BY Raphael Brunel in Reviews | 01 MAY 12
Featured in
Issue 147

Joachim Koester

R
BY Raphael Brunel in Reviews | 01 MAY 12

Joachim Koester Of Spirits and Empty Spaces, installation view, 2012

The American writer Ambrose Bierce’s short stories are filled with haunted houses, inexplicable phenomena and dead people who are not really dead. In his 1889 story ‘The Suitable Surroundings’, a writer challenges one of his friends to read a mysterious manuscript under conditions replicating the fear his fiction was meant to create: alone, in an abandoned house, by candlelight. The story ends tragically: the reader dies from fear and the writer is confined to an asylum. The eerie décor of Danish artist Joachim Koester’s solo show at the Institut d’art contemporain seemed to have been conceived as ‘the suitable surroundings’ for his work. The galleries were mostly illuminated in half-light, the windows blocked by large sheets of wood, as if the institution had been deserted.

Through a selection of photographs and videos produced by Koester since 2005, the exhibition – titled ‘Of Spirits and Empty Spaces’ – related a sort of fragmentary and subjective history of magic, initiation rituals and hallucinatory experiences. The artist exhumes various events, characters and places from the past, the memories of which are linked to the occult and supernatural, from an ancient Islamic sect to the community created by Aleister Crowley in Sicily in the 1920s. These obscure narratives feed Koester’s ‘ghost hunts’, painstaking inquiries which span years of research, blending both historical realities and fantasy projections. The artist’s own documentation is the trigger that makes it possible to re-create and update these past experiences. For example, the installation Message from Andrée (2005) describes scientist Salomon August Andrée’s attempt to reach the North Pole in a hot air balloon in 1897. The endeavour failed and the crew vanished, leaving a few hundred photographic negatives behind, most of which were altered by the cold and light. Koester’s video assembles these abstract archival images to produce a psychedelic flicker that transcribes the mental and physical experience of those men lost on the pack ice.

Koester’s research often leads him to regions bristling with beliefs and myths suited to the ‘psychogeography’ defined by Guy Debord. One such location is Transylvania, where Koester visited various locations described in Bram Stoker’s Dracula (1897). Far removed from the landscapes evoked in the novel and in our collective imagination, Koester’s photographs, taken a century after the novel was written, attest to a deforested region where the abandoned projects of the Communist era as well as scars of intensive logging are visible.

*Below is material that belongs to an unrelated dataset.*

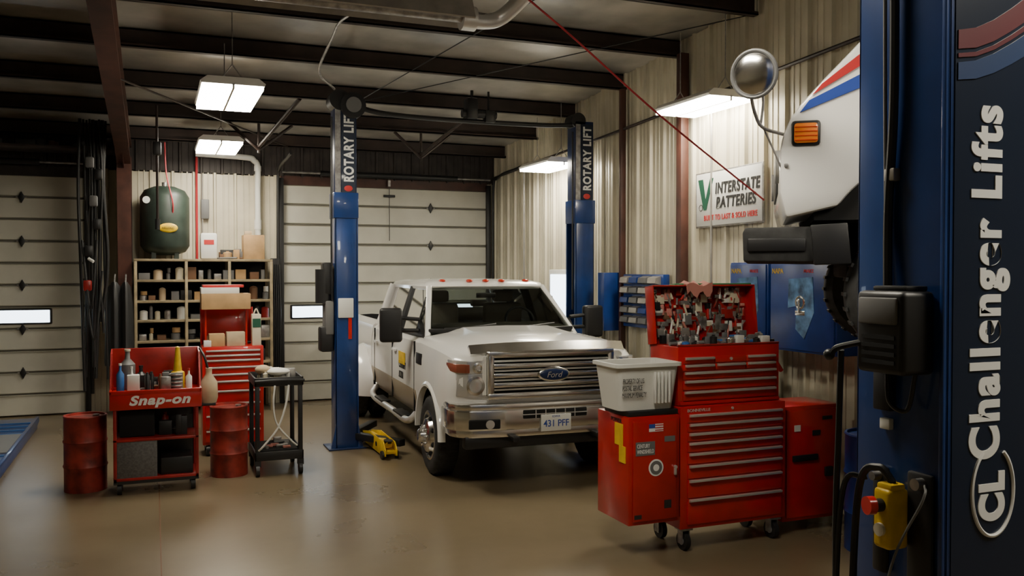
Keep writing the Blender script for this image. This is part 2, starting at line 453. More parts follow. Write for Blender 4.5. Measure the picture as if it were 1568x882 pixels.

Koester is also interested in experiences that alter the senses or our conscious­ness, including drug-taking. The Hashish Club (2009), for example, consists of the stroboscopic projection of pictures of marijuana plants onto an enlarged version of an archival photograph depicting the salon where the Club des Hashischins met in the mid-19th century, and where its members – who included Charles Baudelaire and Théophile Gautier – described their sensations after consuming cannabis resin. For the artist, that episode, and the historical accounts of it, represent a merry mix of empiricism and an attempt at proto-scientific analysis, and illustrate the effect of psycho­active agents on creative activity. Koester’s work is based on a visual allegory: from the image of the salon surge forth both ghosts of the past and a possible hallucinatory experience.

Koester, who is fascinated by the body’s loss of control, is also interested in the traditional practices linked with trances and being possessed. In his video Tarantism (2007), he revisits, with the help of a group of dancers, the developments of the tarantella, a folkloric dance from southern Italy whose disorderly movements supposedly made it possible to ‘exorcise’ tarantula bites and the delirium they caused. Koester’s soft spot for the fantastic and the uncertain brings to mind Sol LeWitt’s famous words: ‘Conceptual artists are mystics rather than rationalists. They reach conclusions which logic cannot reach.’ Fittingly, Koester presented the video Variations of Incomplete Open Cubes (2011), in which an actor’s hands try to reproduce the minimal forms devised by LeWitt. Here, the body is seen as a ‘recording device’ – the vehicle of the strangest and most irrational experiences.